How we tell our stories is entirely up to us. As a writer, I’m interested in telling stories about Trans* characters who discover a found family, fall in love, or have a happy ending. I tell them because I feel like all Trans* people deserve a happy ending, and it fulfills me to have characters like me gain things I have found and I want. Other Trans* writers, like Kim Fu in For Today I Am A Boy, explore the intersection of Trans* identity and racial identity. Others write nonfiction about Trans* history. There are Trans* filmmakers, like those who share their films at the Seattle Trans Underground Film Festival (STUFF), photographers like Amos Mac, singers like Sasha Allen, or actors and actresses like Laverne Cox and Hunter Schafer. We each tell our stories in a way that feels authentic to us—we bring our experiences to the table when we create.
The Evergreen Echo
Talking about our experiences bridges gaps between us. Not only does it connect one Trans* person to another, it connects us to our cis allies. While cisgender people will never know what it is like to be Trans*, they still might find a way to connect with and understand us. Although I don’t believe it’s important that we appease cis people, or that we owe them our stories, I do think that connecting with cisgender people could lead to better care for our community, and while part of me finds it difficult to engage with cisgender people on some matters of my identity, there are other parts of me that feel ready to be vulnerable.
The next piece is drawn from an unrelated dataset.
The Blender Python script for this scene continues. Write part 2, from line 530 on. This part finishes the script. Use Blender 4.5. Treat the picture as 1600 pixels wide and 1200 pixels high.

I don’t tell my story for them, but if they happen to hear it, that’s okay with me.
Mostly, I think that Trans* storytelling (and I truly mean storytelling in every medium) is crucial for the one doing the telling. We deserve not only to write down the truth of our history but also to rewrite it. We deserve to see ourselves in the types of content we like to enjoy. We deserve to express ourselves completely. We deserve to share as much with the world as we want to and have our voices heard, our bodies seen, and our stories told.